**PROMPT**
Reproduce the whole listing, character for character.

*****

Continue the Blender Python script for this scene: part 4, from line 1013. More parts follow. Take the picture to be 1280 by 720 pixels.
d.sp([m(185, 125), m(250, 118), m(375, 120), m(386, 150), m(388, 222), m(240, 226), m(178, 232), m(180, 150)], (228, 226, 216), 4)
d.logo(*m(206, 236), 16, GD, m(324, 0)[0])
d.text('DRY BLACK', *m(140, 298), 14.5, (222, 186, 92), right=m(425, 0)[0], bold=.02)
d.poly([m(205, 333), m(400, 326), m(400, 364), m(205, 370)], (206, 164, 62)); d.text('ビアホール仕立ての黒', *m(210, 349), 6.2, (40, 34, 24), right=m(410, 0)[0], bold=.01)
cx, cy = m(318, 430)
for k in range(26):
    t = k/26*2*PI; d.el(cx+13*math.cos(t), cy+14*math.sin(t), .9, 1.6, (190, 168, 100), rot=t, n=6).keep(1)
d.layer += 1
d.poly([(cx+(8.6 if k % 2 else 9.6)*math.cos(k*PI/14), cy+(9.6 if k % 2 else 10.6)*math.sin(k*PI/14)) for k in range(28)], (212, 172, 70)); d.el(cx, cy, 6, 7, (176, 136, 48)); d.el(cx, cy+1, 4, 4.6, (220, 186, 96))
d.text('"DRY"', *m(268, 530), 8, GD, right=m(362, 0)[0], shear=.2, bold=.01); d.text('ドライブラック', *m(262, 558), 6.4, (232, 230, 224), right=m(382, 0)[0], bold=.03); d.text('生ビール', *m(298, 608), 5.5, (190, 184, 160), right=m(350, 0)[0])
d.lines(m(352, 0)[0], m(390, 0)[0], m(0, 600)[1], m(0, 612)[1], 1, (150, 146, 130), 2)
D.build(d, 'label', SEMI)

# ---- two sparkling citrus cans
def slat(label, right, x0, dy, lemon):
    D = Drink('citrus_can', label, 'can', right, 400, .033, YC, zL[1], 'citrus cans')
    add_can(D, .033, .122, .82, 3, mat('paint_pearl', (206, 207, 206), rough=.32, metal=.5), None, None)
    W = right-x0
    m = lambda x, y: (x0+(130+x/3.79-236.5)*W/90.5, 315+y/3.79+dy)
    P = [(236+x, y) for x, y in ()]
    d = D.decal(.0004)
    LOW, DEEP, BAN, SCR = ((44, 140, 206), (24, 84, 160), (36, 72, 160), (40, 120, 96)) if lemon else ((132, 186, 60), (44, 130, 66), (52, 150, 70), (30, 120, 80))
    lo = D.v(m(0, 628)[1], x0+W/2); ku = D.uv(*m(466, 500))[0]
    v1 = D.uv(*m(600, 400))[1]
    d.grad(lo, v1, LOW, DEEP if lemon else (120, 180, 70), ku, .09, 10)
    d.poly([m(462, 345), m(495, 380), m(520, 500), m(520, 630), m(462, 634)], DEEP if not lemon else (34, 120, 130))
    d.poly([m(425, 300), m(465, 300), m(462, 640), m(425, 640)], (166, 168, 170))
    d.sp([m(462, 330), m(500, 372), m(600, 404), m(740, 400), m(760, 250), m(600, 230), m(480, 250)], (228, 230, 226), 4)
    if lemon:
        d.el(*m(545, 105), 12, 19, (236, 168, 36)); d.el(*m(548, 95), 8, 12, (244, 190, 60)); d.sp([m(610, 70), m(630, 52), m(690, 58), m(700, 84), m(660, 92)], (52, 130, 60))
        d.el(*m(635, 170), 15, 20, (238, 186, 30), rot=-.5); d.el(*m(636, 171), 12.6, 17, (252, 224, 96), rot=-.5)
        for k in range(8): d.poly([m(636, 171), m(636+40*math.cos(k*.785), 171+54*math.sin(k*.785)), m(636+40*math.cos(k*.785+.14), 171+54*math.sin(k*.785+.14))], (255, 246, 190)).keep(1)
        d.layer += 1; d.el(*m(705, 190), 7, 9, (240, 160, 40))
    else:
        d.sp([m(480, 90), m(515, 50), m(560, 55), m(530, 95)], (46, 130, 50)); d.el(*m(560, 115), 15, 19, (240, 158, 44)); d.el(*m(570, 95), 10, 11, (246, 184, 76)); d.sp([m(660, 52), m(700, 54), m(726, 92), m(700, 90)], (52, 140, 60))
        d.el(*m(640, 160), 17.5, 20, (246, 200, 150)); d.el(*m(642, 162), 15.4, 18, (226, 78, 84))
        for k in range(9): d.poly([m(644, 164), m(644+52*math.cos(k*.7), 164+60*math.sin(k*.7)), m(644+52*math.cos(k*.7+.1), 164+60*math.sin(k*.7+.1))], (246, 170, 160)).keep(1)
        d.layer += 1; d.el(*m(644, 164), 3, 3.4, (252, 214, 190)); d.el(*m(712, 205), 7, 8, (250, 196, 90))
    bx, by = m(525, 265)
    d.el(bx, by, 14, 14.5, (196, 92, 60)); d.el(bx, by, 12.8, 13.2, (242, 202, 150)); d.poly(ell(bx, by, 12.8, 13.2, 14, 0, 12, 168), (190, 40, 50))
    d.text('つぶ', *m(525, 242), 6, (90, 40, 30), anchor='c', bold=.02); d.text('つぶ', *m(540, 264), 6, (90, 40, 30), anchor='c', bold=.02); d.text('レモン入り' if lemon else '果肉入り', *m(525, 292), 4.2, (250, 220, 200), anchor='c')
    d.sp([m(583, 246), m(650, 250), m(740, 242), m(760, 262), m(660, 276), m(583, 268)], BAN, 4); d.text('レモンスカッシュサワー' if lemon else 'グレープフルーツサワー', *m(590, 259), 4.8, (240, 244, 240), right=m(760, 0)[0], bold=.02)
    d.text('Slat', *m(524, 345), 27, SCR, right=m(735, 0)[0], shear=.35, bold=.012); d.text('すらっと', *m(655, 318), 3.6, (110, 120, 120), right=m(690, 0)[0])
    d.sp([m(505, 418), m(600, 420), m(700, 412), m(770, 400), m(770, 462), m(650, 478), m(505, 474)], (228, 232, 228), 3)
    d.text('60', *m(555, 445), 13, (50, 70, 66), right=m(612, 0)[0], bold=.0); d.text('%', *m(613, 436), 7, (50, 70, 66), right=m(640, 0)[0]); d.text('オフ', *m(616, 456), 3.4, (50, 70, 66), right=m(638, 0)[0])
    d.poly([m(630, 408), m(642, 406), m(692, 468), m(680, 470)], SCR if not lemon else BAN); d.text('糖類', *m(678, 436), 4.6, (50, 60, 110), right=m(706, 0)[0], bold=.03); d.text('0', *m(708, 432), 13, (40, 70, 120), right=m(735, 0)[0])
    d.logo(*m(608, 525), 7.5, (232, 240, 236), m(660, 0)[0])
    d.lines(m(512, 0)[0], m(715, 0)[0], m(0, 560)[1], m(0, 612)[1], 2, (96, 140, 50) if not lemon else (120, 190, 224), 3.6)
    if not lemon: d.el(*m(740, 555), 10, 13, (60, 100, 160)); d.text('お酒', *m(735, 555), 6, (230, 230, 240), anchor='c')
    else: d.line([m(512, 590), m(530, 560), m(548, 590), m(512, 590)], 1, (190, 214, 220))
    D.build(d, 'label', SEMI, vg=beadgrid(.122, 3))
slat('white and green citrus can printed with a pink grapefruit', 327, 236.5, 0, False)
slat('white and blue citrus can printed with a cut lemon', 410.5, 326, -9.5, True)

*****

**THE RESPONSE**
Continue the Blender Python script for this scene: part 4, from line 1013. More parts follow. Take the picture to be 1280 by 720 pixels.
d.sp([m(185, 125), m(250, 118), m(375, 120), m(386, 150), m(388, 222), m(240, 226), m(178, 232), m(180, 150)], (228, 226, 216), 4)
d.logo(*m(206, 236), 16, GD, m(324, 0)[0])
d.text('DRY BLACK', *m(140, 298), 14.5, (222, 186, 92), right=m(425, 0)[0], bold=.02)
d.poly([m(205, 333), m(400, 326), m(400, 364), m(205, 370)], (206, 164, 62)); d.text('ビアホール仕立ての黒', *m(210, 349), 6.2, (40, 34, 24), right=m(410, 0)[0], bold=.01)
cx, cy = m(318, 430)
for k in range(26):
    t = k/26*2*PI; d.el(cx+13*math.cos(t), cy+14*math.sin(t), .9, 1.6, (190, 168, 100), rot=t, n=6).keep(1)
d.layer += 1
d.poly([(cx+(8.6 if k % 2 else 9.6)*math.cos(k*PI/14), cy+(9.6 if k % 2 else 10.6)*math.sin(k*PI/14)) for k in range(28)], (212, 172, 70)); d.el(cx, cy, 6, 7, (176, 136, 48)); d.el(cx, cy+1, 4, 4.6, (220, 186, 96))
d.text('"DRY"', *m(268, 530), 8, GD, right=m(362, 0)[0], shear=.2, bold=.01); d.text('ドライブラック', *m(262, 558), 6.4, (232, 230, 224), right=m(382, 0)[0], bold=.03); d.text('生ビール', *m(298, 608), 5.5, (190, 184, 160), right=m(350, 0)[0])
d.lines(m(352, 0)[0], m(390, 0)[0], m(0, 600)[1], m(0, 612)[1], 1, (150, 146, 130), 2)
D.build(d, 'label', SEMI)

# ---- two sparkling citrus cans
def slat(label, right, x0, dy, lemon):
    D = Drink('citrus_can', label, 'can', right, 400, .033, YC, zL[1], 'citrus cans')
    add_can(D, .033, .122, .82, 3, mat('paint_pearl', (206, 207, 206), rough=.32, metal=.5), None, None)
    W = right-x0
    m = lambda x, y: (x0+(130+x/3.79-236.5)*W/90.5, 315+y/3.79+dy)
    P = [(236+x, y) for x, y in ()]
    d = D.decal(.0004)
    LOW, DEEP, BAN, SCR = ((44, 140, 206), (24, 84, 160), (36, 72, 160), (40, 120, 96)) if lemon else ((132, 186, 60), (44, 130, 66), (52, 150, 70), (30, 120, 80))
    lo = D.v(m(0, 628)[1], x0+W/2); ku = D.uv(*m(466, 500))[0]
    v1 = D.uv(*m(600, 400))[1]
    d.grad(lo, v1, LOW, DEEP if lemon else (120, 180, 70), ku, .09, 10)
    d.poly([m(462, 345), m(495, 380), m(520, 500), m(520, 630), m(462, 634)], DEEP if not lemon else (34, 120, 130))
    d.poly([m(425, 300), m(465, 300), m(462, 640), m(425, 640)], (166, 168, 170))
    d.sp([m(462, 330), m(500, 372), m(600, 404), m(740, 400), m(760, 250), m(600, 230), m(480, 250)], (228, 230, 226), 4)
    if lemon:
        d.el(*m(545, 105), 12, 19, (236, 168, 36)); d.el(*m(548, 95), 8, 12, (244, 190, 60)); d.sp([m(610, 70), m(630, 52), m(690, 58), m(700, 84), m(660, 92)], (52, 130, 60))
        d.el(*m(635, 170), 15, 20, (238, 186, 30), rot=-.5); d.el(*m(636, 171), 12.6, 17, (252, 224, 96), rot=-.5)
        for k in range(8): d.poly([m(636, 171), m(636+40*math.cos(k*.785), 171+54*math.sin(k*.785)), m(636+40*math.cos(k*.785+.14), 171+54*math.sin(k*.785+.14))], (255, 246, 190)).keep(1)
        d.layer += 1; d.el(*m(705, 190), 7, 9, (240, 160, 40))
    else:
        d.sp([m(480, 90), m(515, 50), m(560, 55), m(530, 95)], (46, 130, 50)); d.el(*m(560, 115), 15, 19, (240, 158, 44)); d.el(*m(570, 95), 10, 11, (246, 184, 76)); d.sp([m(660, 52), m(700, 54), m(726, 92), m(700, 90)], (52, 140, 60))
        d.el(*m(640, 160), 17.5, 20, (246, 200, 150)); d.el(*m(642, 162), 15.4, 18, (226, 78, 84))
        for k in range(9): d.poly([m(644, 164), m(644+52*math.cos(k*.7), 164+60*math.sin(k*.7)), m(644+52*math.cos(k*.7+.1), 164+60*math.sin(k*.7+.1))], (246, 170, 160)).keep(1)
        d.layer += 1; d.el(*m(644, 164), 3, 3.4, (252, 214, 190)); d.el(*m(712, 205), 7, 8, (250, 196, 90))
    bx, by = m(525, 265)
    d.el(bx, by, 14, 14.5, (196, 92, 60)); d.el(bx, by, 12.8, 13.2, (242, 202, 150)); d.poly(ell(bx, by, 12.8, 13.2, 14, 0, 12, 168), (190, 40, 50))
    d.text('つぶ', *m(525, 242), 6, (90, 40, 30), anchor='c', bold=.02); d.text('つぶ', *m(540, 264), 6, (90, 40, 30), anchor='c', bold=.02); d.text('レモン入り' if lemon else '果肉入り', *m(525, 292), 4.2, (250, 220, 200), anchor='c')
    d.sp([m(583, 246), m(650, 250), m(740, 242), m(760, 262), m(660, 276), m(583, 268)], BAN, 4); d.text('レモンスカッシュサワー' if lemon else 'グレープフルーツサワー', *m(590, 259), 4.8, (240, 244, 240), right=m(760, 0)[0], bold=.02)
    d.text('Slat', *m(524, 345), 27, SCR, right=m(735, 0)[0], shear=.35, bold=.012); d.text('すらっと', *m(655, 318), 3.6, (110, 120, 120), right=m(690, 0)[0])
    d.sp([m(505, 418), m(600, 420), m(700, 412), m(770, 400), m(770, 462), m(650, 478), m(505, 474)], (228, 232, 228), 3)
    d.text('60', *m(555, 445), 13, (50, 70, 66), right=m(612, 0)[0], bold=.0); d.text('%', *m(613, 436), 7, (50, 70, 66), right=m(640, 0)[0]); d.text('オフ', *m(616, 456), 3.4, (50, 70, 66), right=m(638, 0)[0])
    d.poly([m(630, 408), m(642, 406), m(692, 468), m(680, 470)], SCR if not lemon else BAN); d.text('糖類', *m(678, 436), 4.6, (50, 60, 110), right=m(706, 0)[0], bold=.03); d.text('0', *m(708, 432), 13, (40, 70, 120), right=m(735, 0)[0])
    d.logo(*m(608, 525), 7.5, (232, 240, 236), m(660, 0)[0])
    d.lines(m(512, 0)[0], m(715, 0)[0], m(0, 560)[1], m(0, 612)[1], 2, (96, 140, 50) if not lemon else (120, 190, 224), 3.6)
    if not lemon: d.el(*m(740, 555), 10, 13, (60, 100, 160)); d.text('お酒', *m(735, 555), 6, (230, 230, 240), anchor='c')
    else: d.line([m(512, 590), m(530, 560), m(548, 590), m(512, 590)], 1, (190, 214, 220))
    D.build(d, 'label', SEMI, vg=beadgrid(.122, 3))
slat('white and green citrus can printed with a pink grapefruit', 327, 236.5, 0, False)
slat('white and blue citrus can printed with a cut lemon', 410.5, 326, -9.5, True)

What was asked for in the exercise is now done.